WRITTEN REQUEST: Exactly repeat the lines starting at the one that holds "Write the bpy" and ending at the one that holds "from mathutils import Vector, Matrix". Both end lines count; leave out everything else.

GIVEN INFORMATION:
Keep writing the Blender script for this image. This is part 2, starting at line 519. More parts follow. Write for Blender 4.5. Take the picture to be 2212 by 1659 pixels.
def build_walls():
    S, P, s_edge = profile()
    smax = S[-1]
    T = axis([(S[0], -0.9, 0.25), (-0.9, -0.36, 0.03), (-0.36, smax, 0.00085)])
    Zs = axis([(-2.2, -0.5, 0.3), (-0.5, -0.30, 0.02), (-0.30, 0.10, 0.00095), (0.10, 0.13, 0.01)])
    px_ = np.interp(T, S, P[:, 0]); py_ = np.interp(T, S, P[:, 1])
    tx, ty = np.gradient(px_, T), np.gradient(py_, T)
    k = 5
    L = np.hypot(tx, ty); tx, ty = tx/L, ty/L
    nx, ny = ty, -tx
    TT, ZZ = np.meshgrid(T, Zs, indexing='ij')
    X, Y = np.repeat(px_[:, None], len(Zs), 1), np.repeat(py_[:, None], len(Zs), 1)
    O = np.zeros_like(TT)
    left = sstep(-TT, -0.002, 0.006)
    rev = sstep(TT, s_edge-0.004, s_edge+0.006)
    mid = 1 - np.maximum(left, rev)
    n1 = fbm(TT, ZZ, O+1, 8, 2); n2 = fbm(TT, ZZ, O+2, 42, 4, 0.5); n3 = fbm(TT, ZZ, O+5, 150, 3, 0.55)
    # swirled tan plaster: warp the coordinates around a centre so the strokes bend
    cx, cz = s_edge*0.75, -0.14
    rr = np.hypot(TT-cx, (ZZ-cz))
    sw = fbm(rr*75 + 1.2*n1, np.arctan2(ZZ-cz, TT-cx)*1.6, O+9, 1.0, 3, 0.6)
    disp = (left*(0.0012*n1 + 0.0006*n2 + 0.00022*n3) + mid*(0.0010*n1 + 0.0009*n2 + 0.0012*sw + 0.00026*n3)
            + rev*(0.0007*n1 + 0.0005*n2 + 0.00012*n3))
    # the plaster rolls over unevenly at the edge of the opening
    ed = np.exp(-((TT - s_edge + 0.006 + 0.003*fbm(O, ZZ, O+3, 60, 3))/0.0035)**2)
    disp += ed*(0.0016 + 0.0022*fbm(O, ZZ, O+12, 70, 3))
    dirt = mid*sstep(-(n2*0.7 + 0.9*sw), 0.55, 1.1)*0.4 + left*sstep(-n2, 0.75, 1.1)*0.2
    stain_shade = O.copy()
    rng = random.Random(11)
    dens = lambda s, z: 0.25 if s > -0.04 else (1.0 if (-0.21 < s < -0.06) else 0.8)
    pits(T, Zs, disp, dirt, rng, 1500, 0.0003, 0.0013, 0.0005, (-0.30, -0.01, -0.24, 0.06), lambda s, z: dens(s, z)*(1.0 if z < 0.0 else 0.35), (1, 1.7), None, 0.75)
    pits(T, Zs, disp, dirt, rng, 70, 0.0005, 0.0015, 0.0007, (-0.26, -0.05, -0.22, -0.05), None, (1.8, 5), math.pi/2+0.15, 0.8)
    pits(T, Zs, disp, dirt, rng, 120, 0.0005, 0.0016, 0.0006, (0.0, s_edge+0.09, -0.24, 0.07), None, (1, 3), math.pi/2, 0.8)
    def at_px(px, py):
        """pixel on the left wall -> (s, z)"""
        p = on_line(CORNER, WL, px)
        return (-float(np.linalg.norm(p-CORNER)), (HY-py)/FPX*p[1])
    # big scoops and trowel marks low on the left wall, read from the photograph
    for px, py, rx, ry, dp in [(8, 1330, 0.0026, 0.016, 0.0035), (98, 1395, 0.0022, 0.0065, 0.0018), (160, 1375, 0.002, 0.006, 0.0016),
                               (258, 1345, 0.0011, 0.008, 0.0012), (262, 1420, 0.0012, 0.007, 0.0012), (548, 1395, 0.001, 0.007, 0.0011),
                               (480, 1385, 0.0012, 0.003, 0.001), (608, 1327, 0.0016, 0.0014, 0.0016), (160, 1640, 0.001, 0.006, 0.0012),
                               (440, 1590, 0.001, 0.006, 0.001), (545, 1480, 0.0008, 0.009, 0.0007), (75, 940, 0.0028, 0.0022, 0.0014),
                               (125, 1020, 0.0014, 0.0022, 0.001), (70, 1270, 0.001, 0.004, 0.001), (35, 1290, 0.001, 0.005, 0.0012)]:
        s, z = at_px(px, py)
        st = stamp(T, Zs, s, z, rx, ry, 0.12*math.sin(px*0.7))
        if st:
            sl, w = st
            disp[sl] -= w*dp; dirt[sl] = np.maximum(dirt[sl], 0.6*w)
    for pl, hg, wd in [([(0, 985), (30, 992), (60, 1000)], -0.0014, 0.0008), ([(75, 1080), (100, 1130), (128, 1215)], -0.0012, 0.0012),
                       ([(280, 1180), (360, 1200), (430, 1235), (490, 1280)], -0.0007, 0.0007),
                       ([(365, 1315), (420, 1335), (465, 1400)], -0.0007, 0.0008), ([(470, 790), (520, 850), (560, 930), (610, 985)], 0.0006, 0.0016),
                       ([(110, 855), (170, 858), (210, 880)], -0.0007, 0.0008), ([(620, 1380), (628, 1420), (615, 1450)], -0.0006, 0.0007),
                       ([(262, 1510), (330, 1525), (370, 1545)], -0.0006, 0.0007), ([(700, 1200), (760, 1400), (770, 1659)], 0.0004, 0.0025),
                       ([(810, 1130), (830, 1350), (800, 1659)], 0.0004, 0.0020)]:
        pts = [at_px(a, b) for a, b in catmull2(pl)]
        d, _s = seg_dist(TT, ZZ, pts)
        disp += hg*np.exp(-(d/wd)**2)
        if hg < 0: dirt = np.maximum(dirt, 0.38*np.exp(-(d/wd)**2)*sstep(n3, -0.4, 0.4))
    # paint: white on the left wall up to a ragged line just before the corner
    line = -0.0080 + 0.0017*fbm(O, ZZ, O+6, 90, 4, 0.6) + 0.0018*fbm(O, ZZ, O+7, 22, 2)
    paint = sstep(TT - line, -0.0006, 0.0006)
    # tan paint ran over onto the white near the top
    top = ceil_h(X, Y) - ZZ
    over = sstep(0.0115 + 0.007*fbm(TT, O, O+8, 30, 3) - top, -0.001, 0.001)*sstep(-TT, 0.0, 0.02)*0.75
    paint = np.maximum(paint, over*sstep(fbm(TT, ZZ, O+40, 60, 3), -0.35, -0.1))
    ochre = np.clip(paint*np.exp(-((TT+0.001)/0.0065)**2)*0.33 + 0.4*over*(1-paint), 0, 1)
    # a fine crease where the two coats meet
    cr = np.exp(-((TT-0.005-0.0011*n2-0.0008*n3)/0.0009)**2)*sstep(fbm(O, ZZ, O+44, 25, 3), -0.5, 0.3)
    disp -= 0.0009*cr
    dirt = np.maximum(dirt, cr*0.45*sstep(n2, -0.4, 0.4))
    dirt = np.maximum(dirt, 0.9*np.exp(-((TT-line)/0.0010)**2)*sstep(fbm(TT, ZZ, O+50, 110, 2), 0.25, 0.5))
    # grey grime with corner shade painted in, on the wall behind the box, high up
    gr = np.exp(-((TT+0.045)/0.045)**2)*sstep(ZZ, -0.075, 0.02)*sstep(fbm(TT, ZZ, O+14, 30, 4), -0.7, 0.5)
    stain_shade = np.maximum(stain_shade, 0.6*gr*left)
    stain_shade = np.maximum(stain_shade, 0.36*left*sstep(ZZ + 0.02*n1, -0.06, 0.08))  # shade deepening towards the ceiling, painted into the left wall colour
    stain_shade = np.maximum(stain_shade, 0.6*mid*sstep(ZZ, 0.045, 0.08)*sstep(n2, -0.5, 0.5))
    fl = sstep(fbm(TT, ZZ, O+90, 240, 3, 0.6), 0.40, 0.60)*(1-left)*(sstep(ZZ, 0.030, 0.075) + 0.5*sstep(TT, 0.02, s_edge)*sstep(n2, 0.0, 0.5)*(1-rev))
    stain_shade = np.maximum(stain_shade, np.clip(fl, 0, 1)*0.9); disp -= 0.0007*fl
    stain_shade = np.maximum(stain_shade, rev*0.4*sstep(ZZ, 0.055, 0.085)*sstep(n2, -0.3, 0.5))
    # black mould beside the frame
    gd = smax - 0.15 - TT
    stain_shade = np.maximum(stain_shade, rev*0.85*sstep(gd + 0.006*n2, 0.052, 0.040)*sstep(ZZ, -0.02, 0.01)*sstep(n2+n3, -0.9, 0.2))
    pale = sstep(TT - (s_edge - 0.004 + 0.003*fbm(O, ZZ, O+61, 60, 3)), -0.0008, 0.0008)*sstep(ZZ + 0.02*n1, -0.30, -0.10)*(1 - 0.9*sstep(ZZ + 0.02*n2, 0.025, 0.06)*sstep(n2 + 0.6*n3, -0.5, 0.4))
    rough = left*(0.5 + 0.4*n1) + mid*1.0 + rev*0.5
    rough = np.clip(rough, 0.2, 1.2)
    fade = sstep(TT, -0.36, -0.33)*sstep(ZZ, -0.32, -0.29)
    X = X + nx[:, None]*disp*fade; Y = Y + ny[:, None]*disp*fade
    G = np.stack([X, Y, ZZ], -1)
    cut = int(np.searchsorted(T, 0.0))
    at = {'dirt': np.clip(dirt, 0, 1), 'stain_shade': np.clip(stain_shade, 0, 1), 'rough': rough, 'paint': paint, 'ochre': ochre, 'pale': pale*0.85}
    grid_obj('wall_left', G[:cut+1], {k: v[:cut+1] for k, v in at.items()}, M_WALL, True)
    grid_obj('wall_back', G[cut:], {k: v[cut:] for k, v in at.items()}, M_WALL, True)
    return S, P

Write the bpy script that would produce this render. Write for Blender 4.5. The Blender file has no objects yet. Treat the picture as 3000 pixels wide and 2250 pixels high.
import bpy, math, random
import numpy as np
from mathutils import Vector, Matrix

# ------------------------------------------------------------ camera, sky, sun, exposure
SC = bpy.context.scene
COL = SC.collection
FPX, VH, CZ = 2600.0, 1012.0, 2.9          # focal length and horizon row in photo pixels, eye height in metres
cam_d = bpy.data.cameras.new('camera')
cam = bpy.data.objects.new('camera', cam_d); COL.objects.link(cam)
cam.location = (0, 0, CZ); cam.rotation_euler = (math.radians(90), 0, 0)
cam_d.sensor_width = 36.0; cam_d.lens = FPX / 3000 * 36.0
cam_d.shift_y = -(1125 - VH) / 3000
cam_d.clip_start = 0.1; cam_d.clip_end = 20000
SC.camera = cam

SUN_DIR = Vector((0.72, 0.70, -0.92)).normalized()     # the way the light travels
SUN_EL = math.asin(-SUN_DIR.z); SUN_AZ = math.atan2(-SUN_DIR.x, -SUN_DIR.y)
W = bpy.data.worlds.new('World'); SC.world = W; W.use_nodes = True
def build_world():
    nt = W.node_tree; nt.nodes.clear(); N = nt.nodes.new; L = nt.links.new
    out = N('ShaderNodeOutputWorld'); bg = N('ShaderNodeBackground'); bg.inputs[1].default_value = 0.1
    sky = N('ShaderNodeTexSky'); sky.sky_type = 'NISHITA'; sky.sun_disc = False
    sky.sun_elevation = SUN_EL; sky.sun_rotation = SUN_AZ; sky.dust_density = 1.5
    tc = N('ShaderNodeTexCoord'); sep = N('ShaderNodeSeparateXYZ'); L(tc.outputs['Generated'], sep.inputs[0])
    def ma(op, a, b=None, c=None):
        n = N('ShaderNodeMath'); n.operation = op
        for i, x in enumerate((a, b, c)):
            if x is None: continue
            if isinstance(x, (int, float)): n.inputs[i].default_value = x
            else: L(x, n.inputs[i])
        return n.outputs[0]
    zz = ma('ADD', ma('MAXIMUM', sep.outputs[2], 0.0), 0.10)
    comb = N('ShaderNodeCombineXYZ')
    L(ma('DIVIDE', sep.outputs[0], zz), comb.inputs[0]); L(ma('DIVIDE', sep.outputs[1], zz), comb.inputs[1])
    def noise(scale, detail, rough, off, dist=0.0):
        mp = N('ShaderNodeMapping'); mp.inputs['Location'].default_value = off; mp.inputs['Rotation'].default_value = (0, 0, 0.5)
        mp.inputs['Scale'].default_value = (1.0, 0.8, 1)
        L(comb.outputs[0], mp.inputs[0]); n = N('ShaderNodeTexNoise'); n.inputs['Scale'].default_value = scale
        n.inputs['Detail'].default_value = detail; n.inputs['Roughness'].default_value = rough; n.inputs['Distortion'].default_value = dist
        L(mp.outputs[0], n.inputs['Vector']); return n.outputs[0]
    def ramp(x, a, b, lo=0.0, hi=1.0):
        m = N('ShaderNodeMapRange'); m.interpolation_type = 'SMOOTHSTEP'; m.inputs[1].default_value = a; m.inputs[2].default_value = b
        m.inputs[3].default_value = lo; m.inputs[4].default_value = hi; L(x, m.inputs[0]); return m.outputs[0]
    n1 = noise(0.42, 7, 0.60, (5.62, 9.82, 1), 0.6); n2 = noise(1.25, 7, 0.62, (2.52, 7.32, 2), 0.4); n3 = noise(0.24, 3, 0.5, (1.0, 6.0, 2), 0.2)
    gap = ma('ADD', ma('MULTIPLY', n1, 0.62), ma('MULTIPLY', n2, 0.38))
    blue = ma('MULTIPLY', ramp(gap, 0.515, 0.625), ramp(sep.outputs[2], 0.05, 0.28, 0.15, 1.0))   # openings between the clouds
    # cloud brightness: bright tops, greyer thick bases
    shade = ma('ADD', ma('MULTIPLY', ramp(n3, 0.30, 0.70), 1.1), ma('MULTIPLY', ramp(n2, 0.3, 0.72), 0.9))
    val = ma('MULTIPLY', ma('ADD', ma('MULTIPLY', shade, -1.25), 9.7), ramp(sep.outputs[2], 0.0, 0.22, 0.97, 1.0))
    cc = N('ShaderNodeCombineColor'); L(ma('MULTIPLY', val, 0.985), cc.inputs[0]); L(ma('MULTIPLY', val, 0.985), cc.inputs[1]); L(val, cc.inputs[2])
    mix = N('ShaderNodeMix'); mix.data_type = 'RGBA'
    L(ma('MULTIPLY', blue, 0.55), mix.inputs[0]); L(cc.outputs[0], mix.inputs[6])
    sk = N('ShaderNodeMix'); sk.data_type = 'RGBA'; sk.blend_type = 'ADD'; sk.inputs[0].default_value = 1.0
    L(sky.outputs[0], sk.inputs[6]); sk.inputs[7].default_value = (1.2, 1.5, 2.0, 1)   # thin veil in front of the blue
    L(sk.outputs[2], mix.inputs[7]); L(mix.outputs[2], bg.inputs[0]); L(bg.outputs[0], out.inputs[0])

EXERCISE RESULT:
Write the bpy script that would produce this render. Write for Blender 4.5. The Blender file has no objects yet. Treat the picture as 3000 pixels wide and 2250 pixels high.
import bpy, math, random
import numpy as np
from mathutils import Vector, Matrix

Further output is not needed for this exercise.